Given request: Retype all of the data exactly as given.

Data lines:
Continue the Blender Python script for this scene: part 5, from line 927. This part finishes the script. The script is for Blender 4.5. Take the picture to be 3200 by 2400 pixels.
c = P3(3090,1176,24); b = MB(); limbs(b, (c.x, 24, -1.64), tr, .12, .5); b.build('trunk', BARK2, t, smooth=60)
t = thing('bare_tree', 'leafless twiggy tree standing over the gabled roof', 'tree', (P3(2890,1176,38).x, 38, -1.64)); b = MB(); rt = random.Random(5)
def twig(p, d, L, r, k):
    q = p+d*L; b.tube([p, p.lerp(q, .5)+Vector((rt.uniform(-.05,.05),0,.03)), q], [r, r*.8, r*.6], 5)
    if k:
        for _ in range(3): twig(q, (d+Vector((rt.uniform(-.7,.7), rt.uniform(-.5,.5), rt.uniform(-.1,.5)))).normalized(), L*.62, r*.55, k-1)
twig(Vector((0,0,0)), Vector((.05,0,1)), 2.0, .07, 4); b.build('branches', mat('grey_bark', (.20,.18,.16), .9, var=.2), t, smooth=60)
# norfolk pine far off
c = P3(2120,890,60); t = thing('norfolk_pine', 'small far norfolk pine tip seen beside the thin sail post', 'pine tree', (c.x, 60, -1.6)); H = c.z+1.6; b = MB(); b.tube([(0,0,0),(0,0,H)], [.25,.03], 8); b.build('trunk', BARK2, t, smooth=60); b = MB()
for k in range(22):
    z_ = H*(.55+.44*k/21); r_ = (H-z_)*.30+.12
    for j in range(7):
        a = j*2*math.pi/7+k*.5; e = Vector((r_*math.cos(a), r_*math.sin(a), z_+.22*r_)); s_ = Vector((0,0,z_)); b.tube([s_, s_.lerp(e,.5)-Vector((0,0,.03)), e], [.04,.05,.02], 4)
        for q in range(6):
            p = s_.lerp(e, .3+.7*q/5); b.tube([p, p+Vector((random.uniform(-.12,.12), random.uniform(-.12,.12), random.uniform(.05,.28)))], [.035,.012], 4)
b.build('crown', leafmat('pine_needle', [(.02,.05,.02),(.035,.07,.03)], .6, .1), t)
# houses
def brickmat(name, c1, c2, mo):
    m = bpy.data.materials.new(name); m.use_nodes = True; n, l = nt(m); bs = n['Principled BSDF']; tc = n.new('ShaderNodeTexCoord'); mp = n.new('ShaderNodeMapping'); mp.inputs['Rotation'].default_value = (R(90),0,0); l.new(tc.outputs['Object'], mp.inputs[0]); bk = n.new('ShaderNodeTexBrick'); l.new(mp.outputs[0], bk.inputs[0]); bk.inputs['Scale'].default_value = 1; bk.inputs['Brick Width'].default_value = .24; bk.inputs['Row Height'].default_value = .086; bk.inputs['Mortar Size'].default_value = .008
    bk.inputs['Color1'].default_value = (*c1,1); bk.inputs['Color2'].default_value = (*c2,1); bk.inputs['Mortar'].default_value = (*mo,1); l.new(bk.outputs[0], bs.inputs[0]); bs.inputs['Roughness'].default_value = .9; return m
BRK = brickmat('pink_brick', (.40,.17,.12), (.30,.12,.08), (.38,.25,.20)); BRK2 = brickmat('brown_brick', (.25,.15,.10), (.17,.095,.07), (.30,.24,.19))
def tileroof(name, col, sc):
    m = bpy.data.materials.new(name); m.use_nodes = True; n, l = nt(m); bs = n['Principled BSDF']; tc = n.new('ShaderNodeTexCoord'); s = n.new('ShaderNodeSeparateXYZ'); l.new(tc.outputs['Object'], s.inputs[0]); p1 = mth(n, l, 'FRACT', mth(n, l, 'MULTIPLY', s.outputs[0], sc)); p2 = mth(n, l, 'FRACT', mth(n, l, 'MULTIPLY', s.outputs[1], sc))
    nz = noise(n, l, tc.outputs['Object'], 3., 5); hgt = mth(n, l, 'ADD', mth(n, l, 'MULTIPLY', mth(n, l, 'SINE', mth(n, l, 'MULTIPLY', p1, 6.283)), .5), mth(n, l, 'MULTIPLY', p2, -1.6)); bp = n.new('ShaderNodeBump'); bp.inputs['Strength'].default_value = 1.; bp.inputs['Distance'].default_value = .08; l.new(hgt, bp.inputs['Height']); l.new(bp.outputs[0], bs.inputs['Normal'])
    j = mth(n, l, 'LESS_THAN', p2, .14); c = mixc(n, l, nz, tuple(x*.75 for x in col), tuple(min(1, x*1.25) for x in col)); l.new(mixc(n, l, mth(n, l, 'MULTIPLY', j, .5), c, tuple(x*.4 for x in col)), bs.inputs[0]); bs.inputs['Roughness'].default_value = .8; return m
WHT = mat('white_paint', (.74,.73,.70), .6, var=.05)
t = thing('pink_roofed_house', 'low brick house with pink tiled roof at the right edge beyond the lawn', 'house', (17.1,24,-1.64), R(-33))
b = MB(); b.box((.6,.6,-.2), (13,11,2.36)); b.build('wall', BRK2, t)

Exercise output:
Continue the Blender Python script for this scene: part 5, from line 927. This part finishes the script. The script is for Blender 4.5. Take the picture to be 3200 by 2400 pixels.
c = P3(3090,1176,24); b = MB(); limbs(b, (c.x, 24, -1.64), tr, .12, .5); b.build('trunk', BARK2, t, smooth=60)
t = thing('bare_tree', 'leafless twiggy tree standing over the gabled roof', 'tree', (P3(2890,1176,38).x, 38, -1.64)); b = MB(); rt = random.Random(5)
def twig(p, d, L, r, k):
    q = p+d*L; b.tube([p, p.lerp(q, .5)+Vector((rt.uniform(-.05,.05),0,.03)), q], [r, r*.8, r*.6], 5)
    if k:
        for _ in range(3): twig(q, (d+Vector((rt.uniform(-.7,.7), rt.uniform(-.5,.5), rt.uniform(-.1,.5)))).normalized(), L*.62, r*.55, k-1)
twig(Vector((0,0,0)), Vector((.05,0,1)), 2.0, .07, 4); b.build('branches', mat('grey_bark', (.20,.18,.16), .9, var=.2), t, smooth=60)
# norfolk pine far off
c = P3(2120,890,60); t = thing('norfolk_pine', 'small far norfolk pine tip seen beside the thin sail post', 'pine tree', (c.x, 60, -1.6)); H = c.z+1.6; b = MB(); b.tube([(0,0,0),(0,0,H)], [.25,.03], 8); b.build('trunk', BARK2, t, smooth=60); b = MB()
for k in range(22):
    z_ = H*(.55+.44*k/21); r_ = (H-z_)*.30+.12
    for j in range(7):
        a = j*2*math.pi/7+k*.5; e = Vector((r_*math.cos(a), r_*math.sin(a), z_+.22*r_)); s_ = Vector((0,0,z_)); b.tube([s_, s_.lerp(e,.5)-Vector((0,0,.03)), e], [.04,.05,.02], 4)
        for q in range(6):
            p = s_.lerp(e, .3+.7*q/5); b.tube([p, p+Vector((random.uniform(-.12,.12), random.uniform(-.12,.12), random.uniform(.05,.28)))], [.035,.012], 4)
b.build('crown', leafmat('pine_needle', [(.02,.05,.02),(.035,.07,.03)], .6, .1), t)
# houses
def brickmat(name, c1, c2, mo):
    m = bpy.data.materials.new(name); m.use_nodes = True; n, l = nt(m); bs = n['Principled BSDF']; tc = n.new('ShaderNodeTexCoord'); mp = n.new('ShaderNodeMapping'); mp.inputs['Rotation'].default_value = (R(90),0,0); l.new(tc.outputs['Object'], mp.inputs[0]); bk = n.new('ShaderNodeTexBrick'); l.new(mp.outputs[0], bk.inputs[0]); bk.inputs['Scale'].default_value = 1; bk.inputs['Brick Width'].default_value = .24; bk.inputs['Row Height'].default_value = .086; bk.inputs['Mortar Size'].default_value = .008
    bk.inputs['Color1'].default_value = (*c1,1); bk.inputs['Color2'].default_value = (*c2,1); bk.inputs['Mortar'].default_value = (*mo,1); l.new(bk.outputs[0], bs.inputs[0]); bs.inputs['Roughness'].default_value = .9; return m
BRK = brickmat('pink_brick', (.40,.17,.12), (.30,.12,.08), (.38,.25,.20)); BRK2 = brickmat('brown_brick', (.25,.15,.10), (.17,.095,.07), (.30,.24,.19))
def tileroof(name, col, sc):
    m = bpy.data.materials.new(name); m.use_nodes = True; n, l = nt(m); bs = n['Principled BSDF']; tc = n.new('ShaderNodeTexCoord'); s = n.new('ShaderNodeSeparateXYZ'); l.new(tc.outputs['Object'], s.inputs[0]); p1 = mth(n, l, 'FRACT', mth(n, l, 'MULTIPLY', s.outputs[0], sc)); p2 = mth(n, l, 'FRACT', mth(n, l, 'MULTIPLY', s.outputs[1], sc))
    nz = noise(n, l, tc.outputs['Object'], 3., 5); hgt = mth(n, l, 'ADD', mth(n, l, 'MULTIPLY', mth(n, l, 'SINE', mth(n, l, 'MULTIPLY', p1, 6.283)), .5), mth(n, l, 'MULTIPLY', p2, -1.6)); bp = n.new('ShaderNodeBump'); bp.inputs['Strength'].default_value = 1.; bp.inputs['Distance'].default_value = .08; l.new(hgt, bp.inputs['Height']); l.new(bp.outputs[0], bs.inputs['Normal'])
    j = mth(n, l, 'LESS_THAN', p2, .14); c = mixc(n, l, nz, tuple(x*.75 for x in col), tuple(min(1, x*1.25) for x in col)); l.new(mixc(n, l, mth(n, l, 'MULTIPLY', j, .5), c, tuple(x*.4 for x in col)), bs.inputs[0]); bs.inputs['Roughness'].default_value = .8; return m
WHT = mat('white_paint', (.74,.73,.70), .6, var=.05)
t = thing('pink_roofed_house', 'low brick house with pink tiled roof at the right edge beyond the lawn', 'house', (17.1,24,-1.64), R(-33))
b = MB(); b.box((.6,.6,-.2), (13,11,2.36)); b.build('wall', BRK2, t)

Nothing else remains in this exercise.